**Exercise:**
Return every line of the material exactly.

**Material provided:**
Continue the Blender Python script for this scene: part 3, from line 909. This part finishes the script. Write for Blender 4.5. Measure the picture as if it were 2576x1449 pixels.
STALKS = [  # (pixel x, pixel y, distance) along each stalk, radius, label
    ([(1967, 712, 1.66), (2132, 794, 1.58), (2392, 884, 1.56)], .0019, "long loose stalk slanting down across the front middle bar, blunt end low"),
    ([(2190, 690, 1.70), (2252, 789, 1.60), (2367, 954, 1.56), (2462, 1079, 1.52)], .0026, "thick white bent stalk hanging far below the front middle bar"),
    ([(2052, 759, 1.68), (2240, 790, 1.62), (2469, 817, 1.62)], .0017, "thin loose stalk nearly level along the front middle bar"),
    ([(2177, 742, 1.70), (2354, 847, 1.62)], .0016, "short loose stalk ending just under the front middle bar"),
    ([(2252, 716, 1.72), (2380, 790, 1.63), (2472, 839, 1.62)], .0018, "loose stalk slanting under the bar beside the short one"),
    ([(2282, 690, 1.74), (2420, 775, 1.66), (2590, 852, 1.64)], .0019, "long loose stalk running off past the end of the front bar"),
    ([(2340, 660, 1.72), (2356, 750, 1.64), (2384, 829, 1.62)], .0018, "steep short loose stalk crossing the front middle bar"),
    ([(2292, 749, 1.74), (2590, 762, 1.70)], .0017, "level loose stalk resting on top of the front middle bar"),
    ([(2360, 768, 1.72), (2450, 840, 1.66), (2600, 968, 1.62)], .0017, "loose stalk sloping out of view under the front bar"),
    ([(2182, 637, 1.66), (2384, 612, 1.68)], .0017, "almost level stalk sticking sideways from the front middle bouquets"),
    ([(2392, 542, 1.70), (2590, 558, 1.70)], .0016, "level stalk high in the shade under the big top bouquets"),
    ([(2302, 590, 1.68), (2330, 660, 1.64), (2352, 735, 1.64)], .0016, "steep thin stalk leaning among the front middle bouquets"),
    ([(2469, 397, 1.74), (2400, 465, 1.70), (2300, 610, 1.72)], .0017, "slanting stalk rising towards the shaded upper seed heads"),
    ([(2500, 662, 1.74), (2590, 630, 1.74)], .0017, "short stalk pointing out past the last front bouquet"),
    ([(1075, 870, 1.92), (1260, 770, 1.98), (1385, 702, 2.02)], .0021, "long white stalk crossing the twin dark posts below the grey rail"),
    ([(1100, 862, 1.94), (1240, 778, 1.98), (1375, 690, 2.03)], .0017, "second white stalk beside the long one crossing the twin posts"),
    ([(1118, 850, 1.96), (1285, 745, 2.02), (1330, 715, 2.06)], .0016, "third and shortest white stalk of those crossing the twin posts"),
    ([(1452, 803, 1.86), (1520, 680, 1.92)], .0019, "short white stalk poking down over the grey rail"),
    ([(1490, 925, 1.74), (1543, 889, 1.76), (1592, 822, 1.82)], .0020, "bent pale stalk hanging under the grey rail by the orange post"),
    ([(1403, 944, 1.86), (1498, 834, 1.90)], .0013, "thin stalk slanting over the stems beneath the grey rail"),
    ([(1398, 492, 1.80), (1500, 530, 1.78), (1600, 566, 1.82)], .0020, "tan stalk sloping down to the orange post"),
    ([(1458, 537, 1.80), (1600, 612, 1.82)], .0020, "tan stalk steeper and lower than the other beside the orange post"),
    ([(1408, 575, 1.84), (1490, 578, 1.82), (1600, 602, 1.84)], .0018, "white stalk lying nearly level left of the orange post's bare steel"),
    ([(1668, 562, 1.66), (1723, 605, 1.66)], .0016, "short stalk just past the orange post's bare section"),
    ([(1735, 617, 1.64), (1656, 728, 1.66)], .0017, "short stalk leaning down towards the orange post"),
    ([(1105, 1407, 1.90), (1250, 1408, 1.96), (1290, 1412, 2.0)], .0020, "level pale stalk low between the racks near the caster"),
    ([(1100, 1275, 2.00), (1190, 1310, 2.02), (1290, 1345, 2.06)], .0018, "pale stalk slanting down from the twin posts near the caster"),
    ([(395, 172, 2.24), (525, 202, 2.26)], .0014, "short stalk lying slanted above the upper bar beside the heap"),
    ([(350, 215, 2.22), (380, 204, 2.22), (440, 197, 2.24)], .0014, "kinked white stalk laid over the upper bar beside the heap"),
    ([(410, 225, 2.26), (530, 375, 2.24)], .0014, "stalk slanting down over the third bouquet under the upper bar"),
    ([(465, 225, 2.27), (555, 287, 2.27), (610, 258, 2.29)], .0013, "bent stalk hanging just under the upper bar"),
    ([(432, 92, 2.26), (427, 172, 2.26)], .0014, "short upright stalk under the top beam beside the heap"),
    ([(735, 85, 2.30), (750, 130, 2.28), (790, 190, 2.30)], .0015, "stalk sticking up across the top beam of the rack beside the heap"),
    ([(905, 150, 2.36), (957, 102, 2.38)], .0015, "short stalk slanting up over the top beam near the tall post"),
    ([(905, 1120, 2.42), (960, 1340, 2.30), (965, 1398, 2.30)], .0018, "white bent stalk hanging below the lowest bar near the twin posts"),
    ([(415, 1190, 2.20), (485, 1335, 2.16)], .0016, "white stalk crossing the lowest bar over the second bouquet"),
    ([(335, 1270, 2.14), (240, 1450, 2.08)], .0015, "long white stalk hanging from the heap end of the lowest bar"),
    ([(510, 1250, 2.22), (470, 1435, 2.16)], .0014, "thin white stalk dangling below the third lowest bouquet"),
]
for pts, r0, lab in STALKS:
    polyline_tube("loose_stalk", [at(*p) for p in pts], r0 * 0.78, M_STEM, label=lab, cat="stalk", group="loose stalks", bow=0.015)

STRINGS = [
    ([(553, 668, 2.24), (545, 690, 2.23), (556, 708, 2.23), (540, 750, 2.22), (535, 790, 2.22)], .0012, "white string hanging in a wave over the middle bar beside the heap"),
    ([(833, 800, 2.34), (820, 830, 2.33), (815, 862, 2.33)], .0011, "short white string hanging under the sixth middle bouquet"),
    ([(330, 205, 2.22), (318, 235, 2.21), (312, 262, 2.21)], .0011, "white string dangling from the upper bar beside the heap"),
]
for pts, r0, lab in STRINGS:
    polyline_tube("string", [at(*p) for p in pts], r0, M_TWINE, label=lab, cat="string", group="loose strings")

**Answer to this exercise:**
Continue the Blender Python script for this scene: part 3, from line 909. This part finishes the script. Write for Blender 4.5. Measure the picture as if it were 2576x1449 pixels.
STALKS = [  # (pixel x, pixel y, distance) along each stalk, radius, label
    ([(1967, 712, 1.66), (2132, 794, 1.58), (2392, 884, 1.56)], .0019, "long loose stalk slanting down across the front middle bar, blunt end low"),
    ([(2190, 690, 1.70), (2252, 789, 1.60), (2367, 954, 1.56), (2462, 1079, 1.52)], .0026, "thick white bent stalk hanging far below the front middle bar"),
    ([(2052, 759, 1.68), (2240, 790, 1.62), (2469, 817, 1.62)], .0017, "thin loose stalk nearly level along the front middle bar"),
    ([(2177, 742, 1.70), (2354, 847, 1.62)], .0016, "short loose stalk ending just under the front middle bar"),
    ([(2252, 716, 1.72), (2380, 790, 1.63), (2472, 839, 1.62)], .0018, "loose stalk slanting under the bar beside the short one"),
    ([(2282, 690, 1.74), (2420, 775, 1.66), (2590, 852, 1.64)], .0019, "long loose stalk running off past the end of the front bar"),
    ([(2340, 660, 1.72), (2356, 750, 1.64), (2384, 829, 1.62)], .0018, "steep short loose stalk crossing the front middle bar"),
    ([(2292, 749, 1.74), (2590, 762, 1.70)], .0017, "level loose stalk resting on top of the front middle bar"),
    ([(2360, 768, 1.72), (2450, 840, 1.66), (2600, 968, 1.62)], .0017, "loose stalk sloping out of view under the front bar"),
    ([(2182, 637, 1.66), (2384, 612, 1.68)], .0017, "almost level stalk sticking sideways from the front middle bouquets"),
    ([(2392, 542, 1.70), (2590, 558, 1.70)], .0016, "level stalk high in the shade under the big top bouquets"),
    ([(2302, 590, 1.68), (2330, 660, 1.64), (2352, 735, 1.64)], .0016, "steep thin stalk leaning among the front middle bouquets"),
    ([(2469, 397, 1.74), (2400, 465, 1.70), (2300, 610, 1.72)], .0017, "slanting stalk rising towards the shaded upper seed heads"),
    ([(2500, 662, 1.74), (2590, 630, 1.74)], .0017, "short stalk pointing out past the last front bouquet"),
    ([(1075, 870, 1.92), (1260, 770, 1.98), (1385, 702, 2.02)], .0021, "long white stalk crossing the twin dark posts below the grey rail"),
    ([(1100, 862, 1.94), (1240, 778, 1.98), (1375, 690, 2.03)], .0017, "second white stalk beside the long one crossing the twin posts"),
    ([(1118, 850, 1.96), (1285, 745, 2.02), (1330, 715, 2.06)], .0016, "third and shortest white stalk of those crossing the twin posts"),
    ([(1452, 803, 1.86), (1520, 680, 1.92)], .0019, "short white stalk poking down over the grey rail"),
    ([(1490, 925, 1.74), (1543, 889, 1.76), (1592, 822, 1.82)], .0020, "bent pale stalk hanging under the grey rail by the orange post"),
    ([(1403, 944, 1.86), (1498, 834, 1.90)], .0013, "thin stalk slanting over the stems beneath the grey rail"),
    ([(1398, 492, 1.80), (1500, 530, 1.78), (1600, 566, 1.82)], .0020, "tan stalk sloping down to the orange post"),
    ([(1458, 537, 1.80), (1600, 612, 1.82)], .0020, "tan stalk steeper and lower than the other beside the orange post"),
    ([(1408, 575, 1.84), (1490, 578, 1.82), (1600, 602, 1.84)], .0018, "white stalk lying nearly level left of the orange post's bare steel"),
    ([(1668, 562, 1.66), (1723, 605, 1.66)], .0016, "short stalk just past the orange post's bare section"),
    ([(1735, 617, 1.64), (1656, 728, 1.66)], .0017, "short stalk leaning down towards the orange post"),
    ([(1105, 1407, 1.90), (1250, 1408, 1.96), (1290, 1412, 2.0)], .0020, "level pale stalk low between the racks near the caster"),
    ([(1100, 1275, 2.00), (1190, 1310, 2.02), (1290, 1345, 2.06)], .0018, "pale stalk slanting down from the twin posts near the caster"),
    ([(395, 172, 2.24), (525, 202, 2.26)], .0014, "short stalk lying slanted above the upper bar beside the heap"),
    ([(350, 215, 2.22), (380, 204, 2.22), (440, 197, 2.24)], .0014, "kinked white stalk laid over the upper bar beside the heap"),
    ([(410, 225, 2.26), (530, 375, 2.24)], .0014, "stalk slanting down over the third bouquet under the upper bar"),
    ([(465, 225, 2.27), (555, 287, 2.27), (610, 258, 2.29)], .0013, "bent stalk hanging just under the upper bar"),
    ([(432, 92, 2.26), (427, 172, 2.26)], .0014, "short upright stalk under the top beam beside the heap"),
    ([(735, 85, 2.30), (750, 130, 2.28), (790, 190, 2.30)], .0015, "stalk sticking up across the top beam of the rack beside the heap"),
    ([(905, 150, 2.36), (957, 102, 2.38)], .0015, "short stalk slanting up over the top beam near the tall post"),
    ([(905, 1120, 2.42), (960, 1340, 2.30), (965, 1398, 2.30)], .0018, "white bent stalk hanging below the lowest bar near the twin posts"),
    ([(415, 1190, 2.20), (485, 1335, 2.16)], .0016, "white stalk crossing the lowest bar over the second bouquet"),
    ([(335, 1270, 2.14), (240, 1450, 2.08)], .0015, "long white stalk hanging from the heap end of the lowest bar"),
    ([(510, 1250, 2.22), (470, 1435, 2.16)], .0014, "thin white stalk dangling below the third lowest bouquet"),
]
for pts, r0, lab in STALKS:
    polyline_tube("loose_stalk", [at(*p) for p in pts], r0 * 0.78, M_STEM, label=lab, cat="stalk", group="loose stalks", bow=0.015)

STRINGS = [
    ([(553, 668, 2.24), (545, 690, 2.23), (556, 708, 2.23), (540, 750, 2.22), (535, 790, 2.22)], .0012, "white string hanging in a wave over the middle bar beside the heap"),
    ([(833, 800, 2.34), (820, 830, 2.33), (815, 862, 2.33)], .0011, "short white string hanging under the sixth middle bouquet"),
    ([(330, 205, 2.22), (318, 235, 2.21), (312, 262, 2.21)], .0011, "white string dangling from the upper bar beside the heap"),
]
for pts, r0, lab in STRINGS:
    polyline_tube("string", [at(*p) for p in pts], r0, M_TWINE, label=lab, cat="string", group="loose strings")